On Tue, 2006-07-11 at 14:00 -0500, Gregory Baker wrote:
> We have thousands of linux clients hitting netapp file servers (many 
> 3500 series, clustered) on a local gigabit LAN.  From time to time, 
> applications return "file not found" when attempting to automount a 
> directory and access a file.  An example of this is a long running 
> process, which reads in data, processes it for hours (in which time the 
> filesystem is unmounted) then tries to read more data from that mount 
> point (which causes a "file not found" error in the application).  This 
> occurs about 1/100th of the time.
> 
> Researching at Netapp turns up this bit by Chuck Lever (Linux NFS 
> contributer)
> 
> "Using the Linux NFS Client with Network Appliance Filers"
> http://www.netapp.com/libr ary/tr/3183.pdf  (February 2006)
> 
> page 10 says...
> 
> "Due to a bug in the mount command, the default retransmission timeout 
> value on Linux for NFS over TCP is quite small...To obtain standard 
> behavior, we strongly recommend using "timeo=600, retrans=2" explicitly 
> when mounting via TCP."
> 
> Our defaults (assuming man pages are correct, RedHat Enterprise Linux 3) 
> would be timeo=7, retrans=3, which translates to 7+14+28+56 = 105 tenths 
> of a second (10 seconds).  It appears netapp is suggesting waiting 
> 600+600 = 1200 tenths (120 seconds) before giving up on the mount command...

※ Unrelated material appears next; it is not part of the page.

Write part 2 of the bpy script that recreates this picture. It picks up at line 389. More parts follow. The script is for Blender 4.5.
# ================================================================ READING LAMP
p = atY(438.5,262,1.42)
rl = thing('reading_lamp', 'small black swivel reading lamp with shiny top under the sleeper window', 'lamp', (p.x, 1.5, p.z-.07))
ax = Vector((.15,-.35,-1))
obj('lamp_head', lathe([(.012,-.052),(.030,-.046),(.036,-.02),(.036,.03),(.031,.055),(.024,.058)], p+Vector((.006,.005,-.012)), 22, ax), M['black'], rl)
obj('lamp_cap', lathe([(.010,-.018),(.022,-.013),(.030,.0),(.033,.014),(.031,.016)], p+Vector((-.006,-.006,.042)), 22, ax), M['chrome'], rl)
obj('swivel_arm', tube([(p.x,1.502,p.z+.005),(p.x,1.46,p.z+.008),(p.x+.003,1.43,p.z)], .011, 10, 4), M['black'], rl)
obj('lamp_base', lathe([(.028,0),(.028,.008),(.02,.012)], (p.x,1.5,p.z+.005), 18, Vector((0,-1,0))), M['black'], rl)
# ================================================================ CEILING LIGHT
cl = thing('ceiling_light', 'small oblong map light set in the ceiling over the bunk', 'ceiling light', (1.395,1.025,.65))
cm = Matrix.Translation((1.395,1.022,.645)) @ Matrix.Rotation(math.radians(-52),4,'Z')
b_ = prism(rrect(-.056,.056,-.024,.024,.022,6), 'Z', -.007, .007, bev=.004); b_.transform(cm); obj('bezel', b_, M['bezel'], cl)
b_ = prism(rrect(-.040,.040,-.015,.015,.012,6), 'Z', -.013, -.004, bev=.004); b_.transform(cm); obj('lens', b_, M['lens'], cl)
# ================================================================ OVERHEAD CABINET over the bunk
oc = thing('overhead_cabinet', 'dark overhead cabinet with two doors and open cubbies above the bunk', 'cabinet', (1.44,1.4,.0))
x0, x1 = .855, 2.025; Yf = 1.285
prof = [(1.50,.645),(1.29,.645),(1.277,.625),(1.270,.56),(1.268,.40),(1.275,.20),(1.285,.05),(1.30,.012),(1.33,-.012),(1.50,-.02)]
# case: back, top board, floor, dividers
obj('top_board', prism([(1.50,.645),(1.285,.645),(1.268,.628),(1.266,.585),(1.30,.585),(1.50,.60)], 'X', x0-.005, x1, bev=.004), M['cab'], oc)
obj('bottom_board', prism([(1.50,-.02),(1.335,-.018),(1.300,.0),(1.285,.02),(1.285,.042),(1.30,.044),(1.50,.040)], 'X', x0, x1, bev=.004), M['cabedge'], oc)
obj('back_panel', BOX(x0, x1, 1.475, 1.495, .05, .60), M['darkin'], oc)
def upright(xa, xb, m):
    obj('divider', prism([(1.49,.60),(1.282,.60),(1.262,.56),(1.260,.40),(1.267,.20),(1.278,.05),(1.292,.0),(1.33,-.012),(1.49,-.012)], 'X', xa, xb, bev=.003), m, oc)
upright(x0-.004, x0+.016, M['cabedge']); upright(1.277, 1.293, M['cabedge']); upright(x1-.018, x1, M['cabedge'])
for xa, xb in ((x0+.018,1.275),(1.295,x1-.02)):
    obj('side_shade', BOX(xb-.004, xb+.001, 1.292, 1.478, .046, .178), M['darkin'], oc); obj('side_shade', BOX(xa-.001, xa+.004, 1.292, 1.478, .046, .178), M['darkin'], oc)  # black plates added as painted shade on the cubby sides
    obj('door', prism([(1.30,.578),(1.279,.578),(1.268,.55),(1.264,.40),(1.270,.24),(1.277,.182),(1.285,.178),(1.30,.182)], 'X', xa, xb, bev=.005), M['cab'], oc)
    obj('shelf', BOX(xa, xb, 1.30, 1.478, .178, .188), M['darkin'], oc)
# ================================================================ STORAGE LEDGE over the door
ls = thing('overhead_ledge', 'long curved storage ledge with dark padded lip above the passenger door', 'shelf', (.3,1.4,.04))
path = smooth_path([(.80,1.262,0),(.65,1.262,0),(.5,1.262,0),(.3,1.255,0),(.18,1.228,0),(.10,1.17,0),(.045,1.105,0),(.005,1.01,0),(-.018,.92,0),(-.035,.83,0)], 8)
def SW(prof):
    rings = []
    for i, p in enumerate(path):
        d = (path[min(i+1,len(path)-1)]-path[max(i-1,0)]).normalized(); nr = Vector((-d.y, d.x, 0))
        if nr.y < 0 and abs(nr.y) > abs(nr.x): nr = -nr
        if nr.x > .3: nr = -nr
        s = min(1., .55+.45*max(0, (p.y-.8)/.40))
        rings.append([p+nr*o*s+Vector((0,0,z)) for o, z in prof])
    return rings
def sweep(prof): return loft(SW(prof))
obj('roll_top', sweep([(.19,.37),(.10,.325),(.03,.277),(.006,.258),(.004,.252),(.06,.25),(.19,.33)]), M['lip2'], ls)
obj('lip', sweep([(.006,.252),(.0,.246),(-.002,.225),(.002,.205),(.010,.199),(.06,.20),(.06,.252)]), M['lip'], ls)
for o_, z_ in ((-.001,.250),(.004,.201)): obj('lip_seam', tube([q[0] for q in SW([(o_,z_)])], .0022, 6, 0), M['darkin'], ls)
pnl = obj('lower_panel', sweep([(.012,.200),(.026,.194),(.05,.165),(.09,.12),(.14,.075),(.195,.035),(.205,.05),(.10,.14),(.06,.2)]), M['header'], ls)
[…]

No they are not. See below.

> * What "bug" in the mount command do you believe NetApp is talking about?

It has nothing to do with the mount timeout: Chuck is talking about the
retransmission timeout for TCP connections 'timeo' which should indeed
be set to a high value since TCP guarantees message delivery (unlike UDP
which requires a small timeo value). Setting it too low means that you
end up spamming your server with a load of unnecessary retransmissions.

This was indeed the case for some older versions of 'mount' and also for
older versions of the am-utils/amd automounters.

> * What do you think proper options for NFS auto/mounts would be for 
> extremely busy centralized NFS filers?

Something like

mount -t nfs -ohard,timeo=600,retrans=2,rsize=32768,wsize=32768,tcp foo:/ /bar

should be a fairly safe bet. You might want to add the 'intr' flag too,
depending on how you feel about the behaviour w.r.t. pressing ^C.

> * What is the reference standard behavior?

To which reference are you referring?